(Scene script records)
━━━━━━━━━━━━━━━━━━━━━━━━━━━━━━

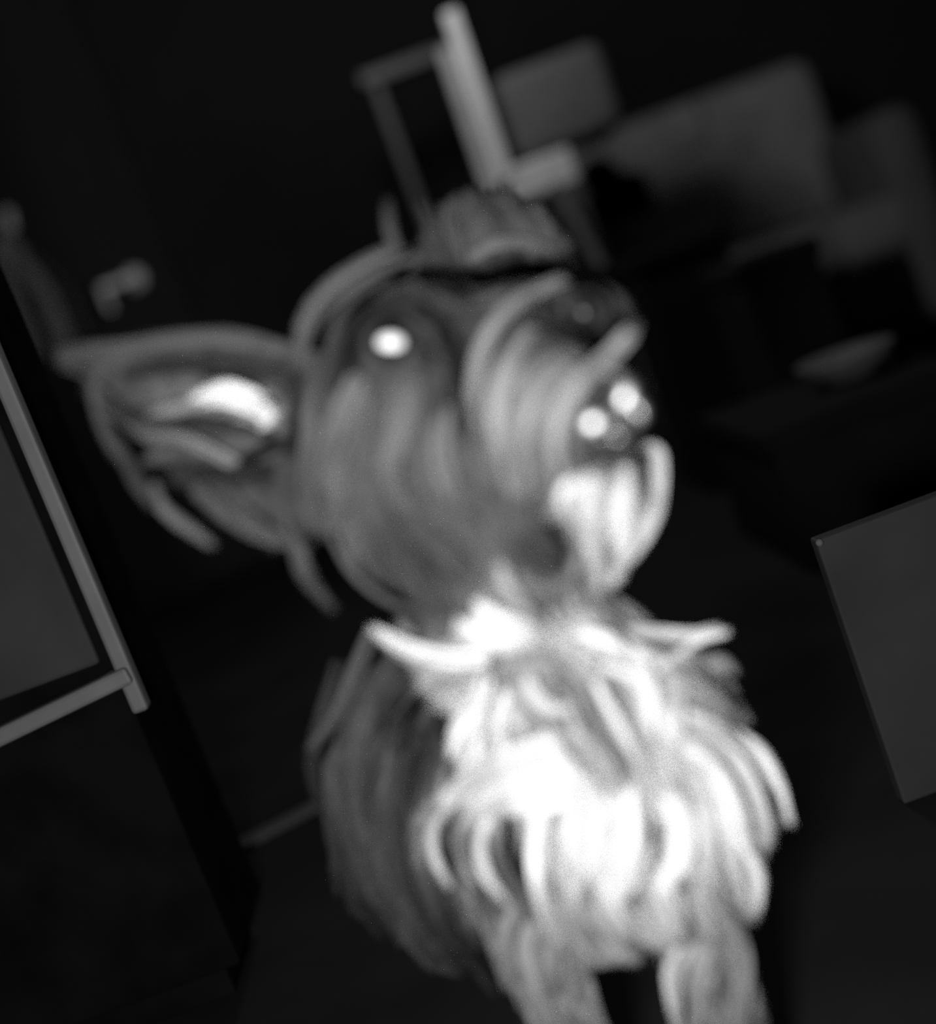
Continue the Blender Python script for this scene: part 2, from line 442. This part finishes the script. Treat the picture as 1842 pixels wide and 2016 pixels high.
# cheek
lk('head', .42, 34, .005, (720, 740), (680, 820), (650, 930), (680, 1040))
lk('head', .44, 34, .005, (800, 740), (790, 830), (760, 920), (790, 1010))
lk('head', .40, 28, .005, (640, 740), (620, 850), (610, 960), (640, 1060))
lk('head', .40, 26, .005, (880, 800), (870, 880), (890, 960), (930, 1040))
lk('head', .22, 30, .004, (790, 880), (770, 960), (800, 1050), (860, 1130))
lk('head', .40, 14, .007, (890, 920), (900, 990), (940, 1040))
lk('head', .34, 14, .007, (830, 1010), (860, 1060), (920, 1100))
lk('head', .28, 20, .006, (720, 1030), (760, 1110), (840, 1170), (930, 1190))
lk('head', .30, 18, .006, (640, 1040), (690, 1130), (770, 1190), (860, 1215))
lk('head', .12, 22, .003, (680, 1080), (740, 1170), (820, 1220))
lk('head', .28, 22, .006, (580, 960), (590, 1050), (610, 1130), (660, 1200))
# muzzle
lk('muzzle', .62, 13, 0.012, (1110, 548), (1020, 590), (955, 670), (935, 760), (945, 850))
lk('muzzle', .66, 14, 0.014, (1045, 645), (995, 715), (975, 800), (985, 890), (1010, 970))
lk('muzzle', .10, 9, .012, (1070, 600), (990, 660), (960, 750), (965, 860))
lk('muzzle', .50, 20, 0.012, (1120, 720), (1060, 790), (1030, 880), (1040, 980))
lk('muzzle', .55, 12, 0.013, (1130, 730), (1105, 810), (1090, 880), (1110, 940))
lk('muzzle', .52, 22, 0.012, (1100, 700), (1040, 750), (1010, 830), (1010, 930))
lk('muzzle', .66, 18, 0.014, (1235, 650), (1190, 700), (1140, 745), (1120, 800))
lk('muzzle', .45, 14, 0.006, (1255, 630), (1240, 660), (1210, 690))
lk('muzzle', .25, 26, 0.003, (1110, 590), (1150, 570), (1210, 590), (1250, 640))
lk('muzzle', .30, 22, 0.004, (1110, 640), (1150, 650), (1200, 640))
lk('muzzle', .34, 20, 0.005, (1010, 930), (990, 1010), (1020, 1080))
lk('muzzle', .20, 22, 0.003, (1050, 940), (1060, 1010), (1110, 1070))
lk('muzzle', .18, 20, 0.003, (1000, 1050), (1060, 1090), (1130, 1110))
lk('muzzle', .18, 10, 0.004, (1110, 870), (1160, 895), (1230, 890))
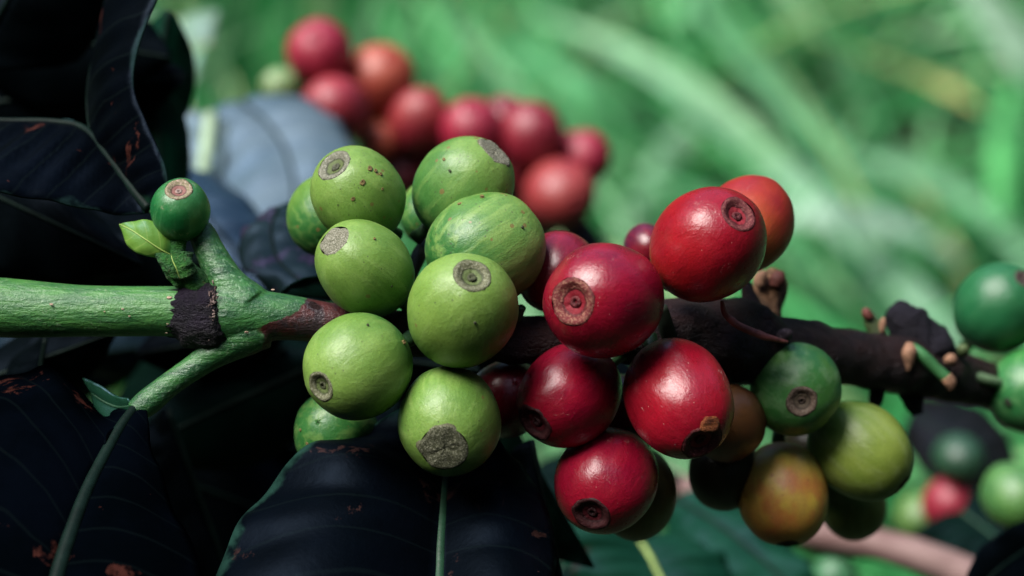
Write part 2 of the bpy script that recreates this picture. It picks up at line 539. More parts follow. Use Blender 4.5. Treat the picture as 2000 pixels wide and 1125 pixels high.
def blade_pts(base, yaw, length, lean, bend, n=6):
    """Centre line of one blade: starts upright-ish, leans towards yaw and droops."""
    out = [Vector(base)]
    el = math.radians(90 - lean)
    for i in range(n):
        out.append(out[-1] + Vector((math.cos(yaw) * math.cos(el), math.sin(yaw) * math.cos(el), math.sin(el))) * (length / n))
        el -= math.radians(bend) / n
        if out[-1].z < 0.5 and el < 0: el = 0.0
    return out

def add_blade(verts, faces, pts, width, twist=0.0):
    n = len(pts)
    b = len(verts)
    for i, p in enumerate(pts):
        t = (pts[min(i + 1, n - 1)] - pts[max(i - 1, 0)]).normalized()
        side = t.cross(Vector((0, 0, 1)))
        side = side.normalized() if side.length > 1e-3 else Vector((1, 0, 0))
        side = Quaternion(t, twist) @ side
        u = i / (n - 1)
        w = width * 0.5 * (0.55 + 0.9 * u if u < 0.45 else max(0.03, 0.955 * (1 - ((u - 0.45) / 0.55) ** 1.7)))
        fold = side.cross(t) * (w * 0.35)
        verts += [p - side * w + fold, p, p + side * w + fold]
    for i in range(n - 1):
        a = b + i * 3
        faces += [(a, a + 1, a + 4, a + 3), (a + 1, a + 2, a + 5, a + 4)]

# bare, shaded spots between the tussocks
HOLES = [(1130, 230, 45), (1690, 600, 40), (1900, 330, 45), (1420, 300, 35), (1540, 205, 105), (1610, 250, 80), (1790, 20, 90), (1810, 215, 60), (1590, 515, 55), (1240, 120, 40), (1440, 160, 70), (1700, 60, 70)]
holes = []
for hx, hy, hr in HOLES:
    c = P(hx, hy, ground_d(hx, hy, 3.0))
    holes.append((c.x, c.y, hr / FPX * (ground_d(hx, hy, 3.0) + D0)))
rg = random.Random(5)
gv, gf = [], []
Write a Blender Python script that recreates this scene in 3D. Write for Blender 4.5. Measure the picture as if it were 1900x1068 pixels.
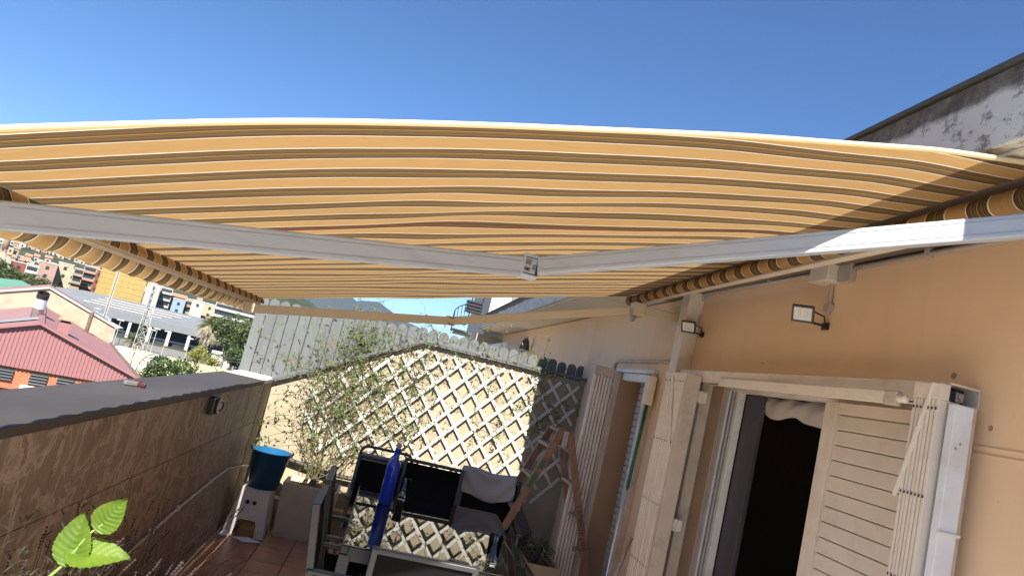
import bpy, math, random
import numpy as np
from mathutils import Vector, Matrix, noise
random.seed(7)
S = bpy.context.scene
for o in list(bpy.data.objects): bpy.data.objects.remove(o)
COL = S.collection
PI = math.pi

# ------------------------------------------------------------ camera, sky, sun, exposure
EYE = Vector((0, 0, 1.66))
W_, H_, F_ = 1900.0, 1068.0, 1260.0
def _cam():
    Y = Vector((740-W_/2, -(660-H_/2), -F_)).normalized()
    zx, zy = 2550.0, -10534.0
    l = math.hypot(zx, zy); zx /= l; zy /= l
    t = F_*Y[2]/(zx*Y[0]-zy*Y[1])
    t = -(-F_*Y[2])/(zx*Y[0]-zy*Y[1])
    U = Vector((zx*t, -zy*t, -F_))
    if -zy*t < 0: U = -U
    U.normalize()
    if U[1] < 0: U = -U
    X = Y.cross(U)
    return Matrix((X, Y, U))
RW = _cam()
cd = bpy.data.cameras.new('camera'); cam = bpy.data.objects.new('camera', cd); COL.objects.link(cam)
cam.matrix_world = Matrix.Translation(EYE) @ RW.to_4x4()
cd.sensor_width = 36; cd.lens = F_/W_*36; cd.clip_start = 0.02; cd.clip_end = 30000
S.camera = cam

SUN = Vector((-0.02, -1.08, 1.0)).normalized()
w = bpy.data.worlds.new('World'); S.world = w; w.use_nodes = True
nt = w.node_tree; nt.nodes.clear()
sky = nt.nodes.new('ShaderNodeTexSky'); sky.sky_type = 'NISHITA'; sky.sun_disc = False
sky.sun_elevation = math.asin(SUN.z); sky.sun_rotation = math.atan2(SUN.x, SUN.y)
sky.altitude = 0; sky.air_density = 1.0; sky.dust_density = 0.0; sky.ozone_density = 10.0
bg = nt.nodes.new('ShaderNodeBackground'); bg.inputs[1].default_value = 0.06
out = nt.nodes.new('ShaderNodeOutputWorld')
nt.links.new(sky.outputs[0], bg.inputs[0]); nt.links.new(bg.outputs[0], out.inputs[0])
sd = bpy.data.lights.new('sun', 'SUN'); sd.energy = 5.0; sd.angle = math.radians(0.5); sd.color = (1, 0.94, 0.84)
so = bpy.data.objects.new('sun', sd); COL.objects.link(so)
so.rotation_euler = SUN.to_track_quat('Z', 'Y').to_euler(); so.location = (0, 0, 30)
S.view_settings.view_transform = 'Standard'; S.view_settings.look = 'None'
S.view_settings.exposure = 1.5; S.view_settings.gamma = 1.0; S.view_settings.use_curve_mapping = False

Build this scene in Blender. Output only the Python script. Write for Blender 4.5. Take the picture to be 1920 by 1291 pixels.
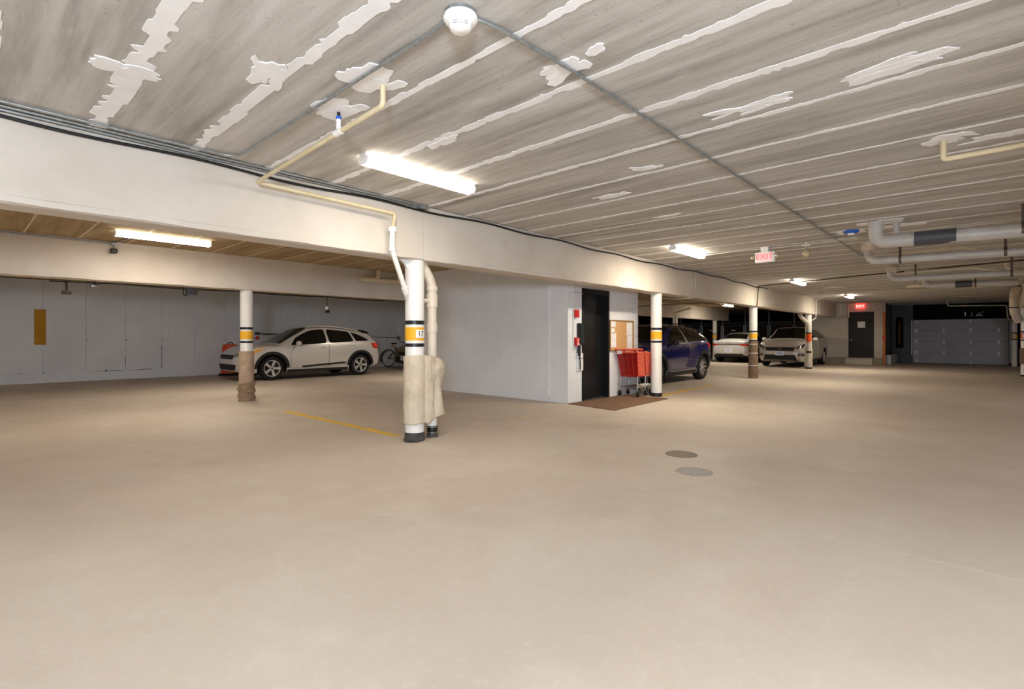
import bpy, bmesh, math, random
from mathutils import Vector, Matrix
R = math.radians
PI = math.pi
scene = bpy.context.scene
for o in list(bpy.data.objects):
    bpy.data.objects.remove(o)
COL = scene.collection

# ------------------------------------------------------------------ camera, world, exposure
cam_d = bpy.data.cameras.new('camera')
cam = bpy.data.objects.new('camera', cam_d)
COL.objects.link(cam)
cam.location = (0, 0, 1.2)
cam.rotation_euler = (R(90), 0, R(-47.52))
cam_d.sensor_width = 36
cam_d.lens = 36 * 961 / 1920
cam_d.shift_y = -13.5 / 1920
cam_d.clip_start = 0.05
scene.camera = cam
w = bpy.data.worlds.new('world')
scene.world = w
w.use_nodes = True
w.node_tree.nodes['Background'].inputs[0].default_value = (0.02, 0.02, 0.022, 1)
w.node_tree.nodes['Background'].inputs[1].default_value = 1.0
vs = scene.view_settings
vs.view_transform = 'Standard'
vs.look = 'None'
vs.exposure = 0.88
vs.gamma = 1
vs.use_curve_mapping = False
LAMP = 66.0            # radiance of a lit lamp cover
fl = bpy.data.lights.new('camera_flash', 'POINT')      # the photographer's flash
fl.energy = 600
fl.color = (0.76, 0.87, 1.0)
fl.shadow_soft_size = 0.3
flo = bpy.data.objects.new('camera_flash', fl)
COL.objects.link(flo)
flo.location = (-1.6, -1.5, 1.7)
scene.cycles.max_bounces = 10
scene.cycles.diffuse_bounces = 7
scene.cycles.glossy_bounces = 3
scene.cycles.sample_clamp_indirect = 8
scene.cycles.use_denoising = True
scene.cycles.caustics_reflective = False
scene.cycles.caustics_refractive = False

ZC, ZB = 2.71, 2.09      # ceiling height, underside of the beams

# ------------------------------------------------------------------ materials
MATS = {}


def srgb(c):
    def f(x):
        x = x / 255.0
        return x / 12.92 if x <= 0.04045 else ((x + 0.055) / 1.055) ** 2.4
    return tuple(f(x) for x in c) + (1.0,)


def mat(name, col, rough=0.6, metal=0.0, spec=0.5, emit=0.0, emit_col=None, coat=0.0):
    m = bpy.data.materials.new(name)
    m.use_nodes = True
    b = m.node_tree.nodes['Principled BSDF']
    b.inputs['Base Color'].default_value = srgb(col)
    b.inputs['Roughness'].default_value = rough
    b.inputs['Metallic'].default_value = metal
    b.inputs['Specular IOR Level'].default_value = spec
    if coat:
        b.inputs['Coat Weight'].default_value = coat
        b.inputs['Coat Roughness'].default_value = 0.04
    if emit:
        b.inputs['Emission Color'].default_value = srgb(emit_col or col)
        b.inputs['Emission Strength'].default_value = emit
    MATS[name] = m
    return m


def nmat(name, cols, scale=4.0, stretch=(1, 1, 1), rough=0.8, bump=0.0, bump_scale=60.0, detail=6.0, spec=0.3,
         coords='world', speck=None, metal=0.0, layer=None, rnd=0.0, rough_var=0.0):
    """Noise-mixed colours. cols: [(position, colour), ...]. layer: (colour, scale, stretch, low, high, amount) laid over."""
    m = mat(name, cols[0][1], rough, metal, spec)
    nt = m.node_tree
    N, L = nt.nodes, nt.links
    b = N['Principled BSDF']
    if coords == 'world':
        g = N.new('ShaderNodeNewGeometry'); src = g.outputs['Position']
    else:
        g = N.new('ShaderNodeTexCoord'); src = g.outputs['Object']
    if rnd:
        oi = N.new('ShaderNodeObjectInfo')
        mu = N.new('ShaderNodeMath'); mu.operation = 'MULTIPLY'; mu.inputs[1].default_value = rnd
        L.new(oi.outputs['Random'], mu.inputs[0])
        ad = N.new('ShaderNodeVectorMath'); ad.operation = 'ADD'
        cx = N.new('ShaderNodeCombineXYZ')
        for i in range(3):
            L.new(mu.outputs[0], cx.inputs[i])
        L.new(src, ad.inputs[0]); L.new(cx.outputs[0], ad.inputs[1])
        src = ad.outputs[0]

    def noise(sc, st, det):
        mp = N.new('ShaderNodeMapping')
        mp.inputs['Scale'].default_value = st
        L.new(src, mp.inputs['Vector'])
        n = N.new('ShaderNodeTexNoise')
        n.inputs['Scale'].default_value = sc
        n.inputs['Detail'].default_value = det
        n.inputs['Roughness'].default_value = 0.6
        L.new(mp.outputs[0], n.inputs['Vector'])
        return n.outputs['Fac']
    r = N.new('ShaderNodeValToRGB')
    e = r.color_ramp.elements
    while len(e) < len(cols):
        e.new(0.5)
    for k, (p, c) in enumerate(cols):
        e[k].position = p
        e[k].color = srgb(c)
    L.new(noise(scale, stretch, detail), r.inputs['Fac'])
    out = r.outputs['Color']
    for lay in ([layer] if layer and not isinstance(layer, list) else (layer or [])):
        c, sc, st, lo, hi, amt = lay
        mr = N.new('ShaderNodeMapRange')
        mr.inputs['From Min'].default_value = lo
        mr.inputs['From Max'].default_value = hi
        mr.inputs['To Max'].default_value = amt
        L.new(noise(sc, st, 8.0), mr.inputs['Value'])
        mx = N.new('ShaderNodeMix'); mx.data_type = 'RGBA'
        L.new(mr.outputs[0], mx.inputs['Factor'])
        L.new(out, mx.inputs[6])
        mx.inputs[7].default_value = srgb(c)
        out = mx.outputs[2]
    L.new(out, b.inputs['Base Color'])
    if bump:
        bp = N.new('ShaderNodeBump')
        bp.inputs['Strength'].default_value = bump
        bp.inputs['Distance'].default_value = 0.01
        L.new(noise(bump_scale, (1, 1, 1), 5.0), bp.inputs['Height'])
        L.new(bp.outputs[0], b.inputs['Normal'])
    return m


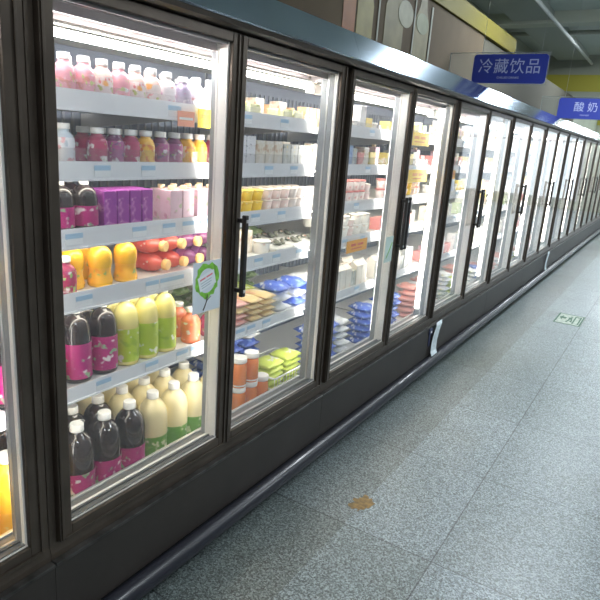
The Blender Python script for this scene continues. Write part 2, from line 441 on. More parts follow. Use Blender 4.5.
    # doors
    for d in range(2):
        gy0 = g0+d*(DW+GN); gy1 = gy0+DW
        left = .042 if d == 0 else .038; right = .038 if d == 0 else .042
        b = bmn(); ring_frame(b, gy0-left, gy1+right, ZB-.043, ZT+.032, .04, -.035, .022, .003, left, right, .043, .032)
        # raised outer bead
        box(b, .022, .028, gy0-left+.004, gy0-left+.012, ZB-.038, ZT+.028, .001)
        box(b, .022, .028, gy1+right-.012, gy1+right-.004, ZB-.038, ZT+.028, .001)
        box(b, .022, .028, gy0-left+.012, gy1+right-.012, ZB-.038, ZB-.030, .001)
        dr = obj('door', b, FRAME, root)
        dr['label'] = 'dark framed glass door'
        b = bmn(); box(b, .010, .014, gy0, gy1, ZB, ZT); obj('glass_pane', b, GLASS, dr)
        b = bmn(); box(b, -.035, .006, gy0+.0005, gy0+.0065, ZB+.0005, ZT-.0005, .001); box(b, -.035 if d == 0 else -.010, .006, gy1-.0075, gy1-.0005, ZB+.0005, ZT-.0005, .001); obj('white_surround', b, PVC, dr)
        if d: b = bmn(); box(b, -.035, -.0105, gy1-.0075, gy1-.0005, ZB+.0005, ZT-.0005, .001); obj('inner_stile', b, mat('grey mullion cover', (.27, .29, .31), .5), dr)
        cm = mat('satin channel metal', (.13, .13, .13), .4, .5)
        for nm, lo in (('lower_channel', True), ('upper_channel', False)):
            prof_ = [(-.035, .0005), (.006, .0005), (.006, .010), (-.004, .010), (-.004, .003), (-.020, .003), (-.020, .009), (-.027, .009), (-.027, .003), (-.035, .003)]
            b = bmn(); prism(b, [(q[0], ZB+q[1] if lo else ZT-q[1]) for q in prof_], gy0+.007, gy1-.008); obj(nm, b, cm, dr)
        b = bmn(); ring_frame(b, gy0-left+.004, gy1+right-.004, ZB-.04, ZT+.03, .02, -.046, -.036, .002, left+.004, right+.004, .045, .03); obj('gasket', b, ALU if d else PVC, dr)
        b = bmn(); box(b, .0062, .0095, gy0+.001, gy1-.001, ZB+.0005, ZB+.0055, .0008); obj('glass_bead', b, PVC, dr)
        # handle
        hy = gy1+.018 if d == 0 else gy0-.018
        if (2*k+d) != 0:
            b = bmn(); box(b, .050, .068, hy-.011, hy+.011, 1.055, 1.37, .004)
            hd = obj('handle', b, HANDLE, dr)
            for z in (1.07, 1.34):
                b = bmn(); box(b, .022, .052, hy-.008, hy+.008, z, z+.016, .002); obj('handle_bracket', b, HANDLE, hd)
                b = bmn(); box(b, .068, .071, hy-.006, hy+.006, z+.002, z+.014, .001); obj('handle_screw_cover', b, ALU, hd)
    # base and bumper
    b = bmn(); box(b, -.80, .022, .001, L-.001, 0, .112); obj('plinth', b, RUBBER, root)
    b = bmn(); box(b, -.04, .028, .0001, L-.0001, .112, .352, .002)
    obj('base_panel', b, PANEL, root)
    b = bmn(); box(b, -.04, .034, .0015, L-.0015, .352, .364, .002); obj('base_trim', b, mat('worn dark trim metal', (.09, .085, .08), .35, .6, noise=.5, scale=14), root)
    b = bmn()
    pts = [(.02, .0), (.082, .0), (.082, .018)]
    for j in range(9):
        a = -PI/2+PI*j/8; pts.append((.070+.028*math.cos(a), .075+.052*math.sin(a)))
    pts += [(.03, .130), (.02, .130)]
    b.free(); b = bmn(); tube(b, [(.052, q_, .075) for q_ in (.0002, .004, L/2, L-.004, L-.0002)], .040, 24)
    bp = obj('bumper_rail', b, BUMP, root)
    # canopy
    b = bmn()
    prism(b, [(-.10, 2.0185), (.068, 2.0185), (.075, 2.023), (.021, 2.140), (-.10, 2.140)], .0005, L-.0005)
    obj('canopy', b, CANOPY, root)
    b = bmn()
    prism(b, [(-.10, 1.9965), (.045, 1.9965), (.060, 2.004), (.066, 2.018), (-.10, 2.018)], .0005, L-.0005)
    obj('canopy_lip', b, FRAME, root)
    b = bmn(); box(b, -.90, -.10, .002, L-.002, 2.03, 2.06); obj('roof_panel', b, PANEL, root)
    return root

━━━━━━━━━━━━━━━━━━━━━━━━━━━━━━

[Exercise brief]
List the lines of the records where "parts" occurs.

[Worked solution]
Write part 2 of the bpy script that recreates this picture. It picks up at line 539. More parts follow. Use Blender 4.5. Treat the picture as 2000 pixels wide and 1125 pixels high.
The Blender Python script for this scene continues. Write part 2, from line 441 on. More parts follow. Use Blender 4.5.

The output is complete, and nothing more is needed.